Akako
Akai is nothing like the shape-shifters you will find in most paperback paranormal
romances. She is young and saucy and ever so fascinated with seventy-something
novelist Ojisama. In their world, she is his creation, but she has a mind of
her own. Not surprisingly, they both sprung from the mind and pen of Saisei
Muro, another novelist in his seventh decade. Their age difference might look
problematic, but the whole human-goldfish thing really makes their relationship
complicated in Gakuryû Ishii’s Bitter
Honey (trailer
here),
which screens during this year’s Japan Cuts: Festival of New Japanese Film inNew York.
Apparently,
Ojisama has a bed-ridden wife, but he rarely sees her and we never do. Instead,
he prefers to ambiguously flirt and play with Akai, a goldfish he bought for
three hundred Yen, who can take human form for prolonged periods of time. He is
content keeping things slightly naughty but ultimately chaste. However, Akai
decides she wants to take matters to the next level when she meets Yuriko, the
ghost of Ojisama’s spurned lover. Even though she and Yuriko’s spirit, a classic
Japanese specter in the Kwaidan tradition
become fast friends, the dead woman’s history stimulates feelings of jealousy.

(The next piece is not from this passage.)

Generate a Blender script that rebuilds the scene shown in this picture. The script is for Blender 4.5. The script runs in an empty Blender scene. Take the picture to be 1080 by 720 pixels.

Those feelings increase exponentially when she discovers Ojisama is also seeing
a pretty school teacher on the side.
Arguably,
Bitter Honey heralds a mini-boomlet
of darkly obsessive shape-shiftery romances, together with Agnieszka Smoczyńska’s
The Lure and Károly Ujj Mészáros’s Liza, the Foxy Fair. Glad we are to have
them all. Ishii is known for wilder fare, but he and screenwriter Takehito
Minato adapt Muro’s novel with lyrical sensitivity. There are echoes of the
oldster obsessions of Stealing Beauty and
Venus, but Ishii takes those themes
deeper, while evoking the look and vibe of post-war Japan with fatalistic
nostalgia.
On
paper, Ojisama probably sounds as creepy as Humbert Humbert, but Ren Osugi
keenly humanizes all his insecurities and regrets. Fumi Nikaido performance as
Akai is charming and energetic, but also deeply sad in a way that is quite wonderful.
Yoko Maki is also literally and figuratively haunting as Yuriko, while Masatoshi
Nagase adds an intriguing dash of mystery as Tatsuo, the fish-monger.